Sana Saïda aux musulmans, bonne année et joyeux Noël aux chrétiens et à tout le monde en général. Et oui, si au passage on peut aussi ripailler autour d’une bonne bûche à Noël, d’une galette à l’épiphanie, d’une Moufleta à la Mimouna, d’un bon couscous à Yennayer et bien pourquoi pas? Le Maroc, où vous vivez semble-t-il très bien (allah yzidek) est le seul pays au monde où l’on fête quatre fois le nouvel an chaque année, et ça nous en sommes très fiers!

Quant à s’offusquer de la célébration d’un anniversaire, parce que ce ne serait pas notre culture, et «que ça nous rapproche de la mort»… WAAAW, où êtes-vous allé pécho des trucs pareils?

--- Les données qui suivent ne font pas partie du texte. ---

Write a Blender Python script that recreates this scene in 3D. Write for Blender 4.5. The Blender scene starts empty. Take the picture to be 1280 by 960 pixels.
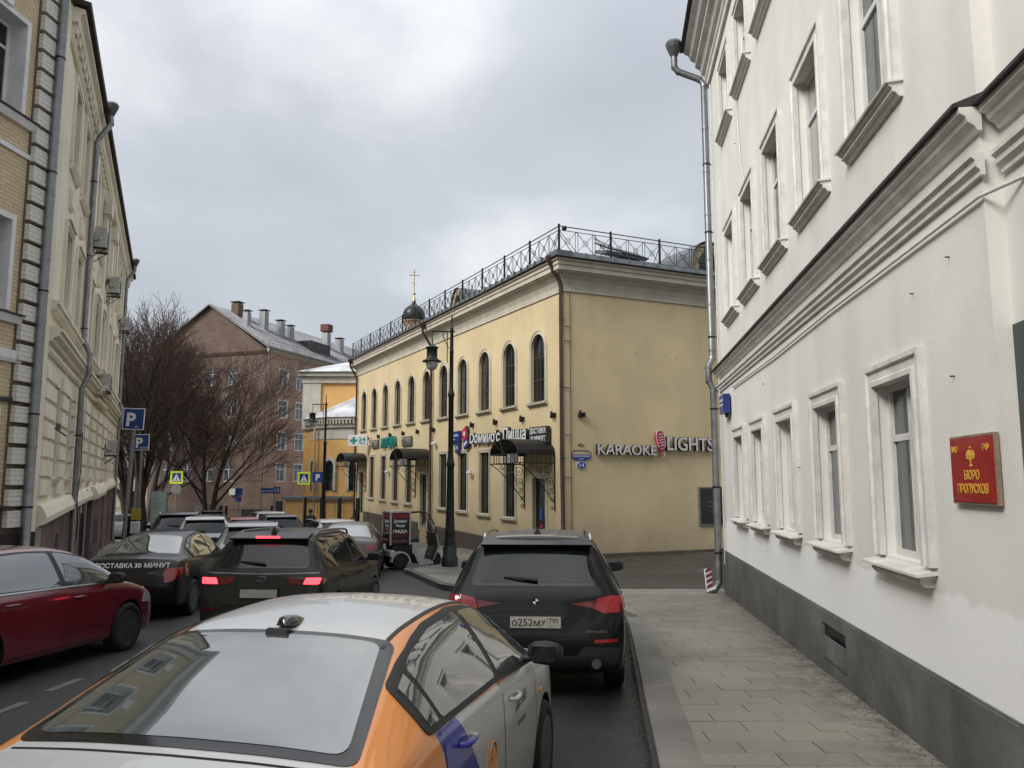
import bpy, bmesh, math, random
from mathutils import Vector, Matrix
from mathutils.bvhtree import BVHTree
from mathutils.interpolate import poly_3d_calc
random.seed(7)
R = math.radians
scn = bpy.context.scene
col = scn.collection

# ---------------- camera ----------------
cam_d = bpy.data.cameras.new("camera"); cam = bpy.data.objects.new("camera", cam_d); col.objects.link(cam)
cam.location = (0, 0, 2.0); cam.rotation_euler = (R(90) + math.atan(.124), 0, 0)
cam_d.sensor_width = 36; cam_d.lens = 28.125; cam_d.clip_start = .05; cam_d.clip_end = 3000
scn.camera = cam

# ---------------- sky + sun (overcast) ----------------
SUN_EL, SUN_AZ = R(37), R(-128)
w = bpy.data.worlds.new("World"); scn.world = w; w.use_nodes = True
nt = w.node_tree; nt.nodes.clear()
def N(tree, t, **kw):
    n = tree.nodes.new(t)
    for k, v in kw.items(): setattr(n, k, v)
    return n
out = N(nt, 'ShaderNodeOutputWorld'); bg = N(nt, 'ShaderNodeBackground'); bg.inputs[1].default_value = .05
sky = N(nt, 'ShaderNodeTexSky', sky_type='NISHITA', sun_disc=False, sun_elevation=SUN_EL, sun_rotation=SUN_AZ)
sky.air_density = 1.5; sky.dust_density = 3
tc = N(nt, 'ShaderNodeTexCoord')
sx = N(nt, 'ShaderNodeSeparateXYZ'); nt.links.new(tc.outputs['Generated'], sx.inputs[0])
# clouds live on a flat deck overhead: direction / (height) gives the right perspective
def M2(tree, op, a, b=None):
    n = N(tree, 'ShaderNodeMath', operation=op)
    for i, v in enumerate((a, b)):
        if v is None: continue
        if isinstance(v, (int, float)): n.inputs[i].default_value = v
        else: tree.links.new(v, n.inputs[i])
    return n.outputs[0]
zz = M2(nt, 'ADD', M2(nt, 'MAXIMUM', sx.outputs[2], 0.0), .28)
cx = M2(nt, 'DIVIDE', sx.outputs[0], zz); cy = M2(nt, 'DIVIDE', sx.outputs[1], zz)
cb = N(nt, 'ShaderNodeCombineXYZ'); nt.links.new(cx, cb.inputs[0]); nt.links.new(cy, cb.inputs[1])
n1 = N(nt, 'ShaderNodeTexNoise'); n1.inputs['Scale'].default_value = 1.15; n1.inputs['Detail'].default_value = 7; n1.inputs['Roughness'].default_value = .5
n1.inputs['Distortion'].default_value = .15
mp = N(nt, 'ShaderNodeMapping'); mp.inputs['Location'].default_value = (3.1, 1.35, 0); mp.inputs['Scale'].default_value = (1, .8, 1)
nt.links.new(cb.outputs[0], mp.inputs[0]); nt.links.new(mp.outputs[0], n1.inputs['Vector'])
rmp = N(nt, 'ShaderNodeValToRGB'); e = rmp.color_ramp.elements
e[0].position = .36; e[0].color = (2.9, 3.05, 3.33, 1)
e[1].position = .66; e[1].color = (6.5, 6.5, 6.4, 1)
x_ = e.new(.5); x_.color = (3.55, 3.7, 3.98, 1)
nt.links.new(n1.outputs[0], rmp.inputs[0])
# the deck thins to blue-grey near the horizon
hz = N(nt, 'ShaderNodeMapRange'); hz.inputs['From Min'].default_value = .0; hz.inputs['From Max'].default_value = .42
nt.links.new(sx.outputs[2], hz.inputs['Value'])
hm = N(nt, 'ShaderNodeMix', data_type='RGBA'); nt.links.new(hz.outputs[0], hm.inputs['Factor'])
hm.inputs[6].default_value = (2.9, 3.15, 3.55, 1); nt.links.new(rmp.outputs[0], hm.inputs[7])
# overcast luminance rises evenly from the horizon to the zenith
zr_ = N(nt, 'ShaderNodeMapRange'); zr_.inputs['From Min'].default_value = .45; zr_.inputs['From Max'].default_value = 1.; zr_.inputs['To Min'].default_value = 1.; zr_.inputs['To Max'].default_value = 2.2
nt.links.new(sx.outputs[2], zr_.inputs['Value'])
vm = N(nt, 'ShaderNodeVectorMath', operation='SCALE'); nt.links.new(hm.outputs[2], vm.inputs[0]); nt.links.new(zr_.outputs[0], vm.inputs['Scale'])
mx = N(nt, 'ShaderNodeMix', data_type='RGBA'); mx.inputs['Factor'].default_value = .9
nt.links.new(sky.outputs[0], mx.inputs[6]); nt.links.new(vm.outputs[0], mx.inputs[7])
nt.links.new(mx.outputs[2], bg.inputs[0]); nt.links.new(bg.outputs[0], out.inputs[0])
sl = bpy.data.lights.new("sun", 'SUN'); sun = bpy.data.objects.new("sun", sl); col.objects.link(sun)
sl.energy = 1.05; sl.angle = R(28); sl.color = (1, .97, .93)
sdir = Vector((math.sin(SUN_AZ)*math.cos(SUN_EL), math.cos(SUN_AZ)*math.cos(SUN_EL), math.sin(SUN_EL)))
sun.rotation_euler = sdir.to_track_quat('Z', 'Y').to_euler()
vs = scn.view_settings; vs.view_transform = 'Standard'; vs.look = 'None'; vs.gamma = 1; vs.use_curve_mapping = False
vs.exposure = 1.88

# ---------------- materials ----------------
MAT = {}
def bsdf(m): return m.node_tree.nodes['Principled BSDF']
def mat(name, c, rough=.7, metal=0., var=.12, scale=2., bump=0., bscale=30., spec=.5, coat=0., streak=0., dark=None, emit=None, estr=0, ior=None):
    """procedural paint / plaster / metal: two scales of noise in world space, optional vertical streaks and relief"""
    if name in MAT: return MAT[name]
    m = bpy.data.materials.new(name); m.use_nodes = True; t = m.node_tree; b = bsdf(m); L = t.links.new
    b.inputs['Roughness'].default_value = rough; b.inputs['Metallic'].default_value = metal
    b.inputs['Specular IOR Level'].default_value = spec; b.inputs['Coat Weight'].default_value = coat
    b.inputs['Coat Roughness'].default_value = .04
    if ior: b.inputs['IOR'].default_value = ior
    b.inputs['Base Color'].default_value = (*c, 1)
    if emit: b.inputs['Emission Color'].default_value = (*emit, 1); b.inputs['Emission Strength'].default_value = estr
    if var or bump:
        tcn = N(t, 'ShaderNodeNewGeometry'); P = tcn.outputs['Position']
    if var:
        a = N(t, 'ShaderNodeTexNoise'); a.inputs['Scale'].default_value = scale; a.inputs['Detail'].default_value = 6; a.inputs['Roughness'].default_value = .6
        L(P, a.inputs['Vector'])
        mr = N(t, 'ShaderNodeMapRange'); mr.inputs['From Min'].default_value = .3; mr.inputs['From Max'].default_value = .7
        L(a.outputs[0], mr.inputs['Value'])
        dk = dark or tuple(k*(1-2.2*var) for k in c); lt = tuple(min(1, k*(1+.7*var)) for k in c)
        mi = N(t, 'ShaderNodeMix', data_type='RGBA'); mi.inputs[6].default_value = (*dk, 1); mi.inputs[7].default_value = (*lt, 1)
        L(mr.outputs[0], mi.inputs['Factor']); o = mi.outputs[2]
        if streak:
            s2 = N(t, 'ShaderNodeTexNoise'); s2.inputs['Scale'].default_value = 1; s2.inputs['Detail'].default_value = 5
            mp_ = N(t, 'ShaderNodeMapping'); mp_.inputs['Scale'].default_value = (1.7, 1.7, .22); L(P, mp_.inputs[0]); L(mp_.outputs[0], s2.inputs['Vector'])
            m2 = N(t, 'ShaderNodeMapRange'); m2.inputs['From Min'].default_value = .45; m2.inputs['From Max'].default_value = .75; m2.inputs['To Max'].default_value = streak
            L(s2.outputs[0], m2.inputs['Value'])
            m3 = N(t, 'ShaderNodeMix', data_type='RGBA'); L(m2.outputs[0], m3.inputs['Factor']); L(o, m3.inputs[6]); m3.inputs[7].default_value = (c[0]*.4, c[1]*.38, c[2]*.36, 1)
            o = m3.outputs[2]
        L(o, b.inputs['Base Color'])
        mr2 = N(t, 'ShaderNodeMapRange'); mr2.inputs['To Min'].default_value = max(.02, rough-.08); mr2.inputs['To Max'].default_value = min(1, rough+.08)
        L(a.outputs[0], mr2.inputs['Value']); L(mr2.outputs[0], b.inputs['Roughness'])
    if bump:
        q = N(t, 'ShaderNodeTexNoise'); q.inputs['Scale'].default_value = bscale; q.inputs['Detail'].default_value = 4; L(P, q.inputs['Vector'])
        bu = N(t, 'ShaderNodeBump'); bu.inputs['Strength'].default_value = bump; bu.inputs['Distance'].default_value = .02
        L(q.outputs[0], bu.inputs['Height']); L(bu.outputs[0], b.inputs['Normal'])
    MAT[name] = m; return m

def brickmat(name, c1, c2, mortar, bw=.25, bh=.075, ms=.012, bump=.5, var=.35):
    m = bpy.data.materials.new(name); m.use_nodes = True; t = m.node_tree; b = bsdf(m); L = t.links.new
    b.inputs['Roughness'].default_value = .85
    tcn = N(t, 'ShaderNodeTexCoord'); s = N(t, 'ShaderNodeSeparateXYZ'); L(tcn.outputs['Object'], s.inputs[0])
    c = N(t, 'ShaderNodeCombineXYZ'); ad = M2(t, 'ADD', s.outputs[0], s.outputs[1]); L(ad, c.inputs[0]); L(s.outputs[2], c.inputs[1])
    br = N(t, 'ShaderNodeTexBrick'); L(c.outputs[0], br.inputs['Vector'])
    br.inputs['Color1'].default_value = (*c1, 1); br.inputs['Color2'].default_value = (*c2, 1); br.inputs['Mortar'].default_value = (*mortar, 1)
    br.inputs['Scale'].default_value = 1; br.inputs['Brick Width'].default_value = bw; br.inputs['Row Height'].default_value = bh; br.inputs['Mortar Size'].default_value = ms
    br.inputs['Mortar Smooth'].default_value = .3
    a = N(t, 'ShaderNodeTexNoise'); a.inputs['Scale'].default_value = .7; a.inputs['Detail'].default_value = 8; L(tcn.outputs['Object'], a.inputs['Vector'])
    mr = N(t, 'ShaderNodeMapRange'); mr.inputs['From Min'].default_value = .35; mr.inputs['From Max'].default_value = .7; mr.inputs['To Max'].default_value = var; L(a.outputs[0], mr.inputs['Value'])
    mi = N(t, 'ShaderNodeMix', data_type='RGBA'); L(mr.outputs[0], mi.inputs['Factor']); L(br.outputs['Color'], mi.inputs[6]); mi.inputs[7].default_value = (c1[0]*.45, c1[1]*.42, c1[2]*.4, 1)
    L(mi.outputs[2], b.inputs['Base Color'])
    bu = N(t, 'ShaderNodeBump'); bu.inputs['Strength'].default_value = bump; bu.inputs['Distance'].default_value = .01; bu.invert = True
    L(br.outputs['Fac'], bu.inputs['Height']); L(bu.outputs[0], b.inputs['Normal'])
    MAT[name] = m; return m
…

Toutes ces célébrations font partie de ce qu’on appelle le vivre-ensemble et n’est-ce pas là le fondement même des religions monothéistes, l’islam y compris? Alors dans un monde où l’on bouffe des discours haineux à longueur de journée, ne peut-on pas cher Gims profiter de ces fêtes de fin d’année chrétiennes qui symbolisent des valeurs positives d’espoir, de paix et d’amour pour transmettre ces mêmes sentiments à tous?

Car si on devait suivre votre logique, on aurait plus qu’à faire nos valises pour l’Afghanistan, là où on pense de la sorte et où, soit dit en passant, la musique est considérée comme haram et où on ne se sape pas en Loulou et Boutin, ni en Coco na Chanel et où on ne voit pas d’un bon œil un homme qui en voyant une Bella danser le soir, voudrait devenir la chaise sur laquelle elle s'assoit et encore moins l’ombre de son iench’.

Alors tant pis si les autres ne nous souhaitent pas forcément une bonne année hijria à nous autres musulmans, ce n’est pas pour autant qu’il convient de s’enfermer dans le communautarisme et de se draper d’une fierté mal placée.

En ce début d’année 2022, on vous souhaite cher Gims de revoir votre copie, d’emplir votre cœur d’amour et de tolérance et de continuer à nous faire de belles chansons sur lesquelles on prend plaisir à chanter comme des casseroles et à se trémousser de façon pas très catholique, on en convient.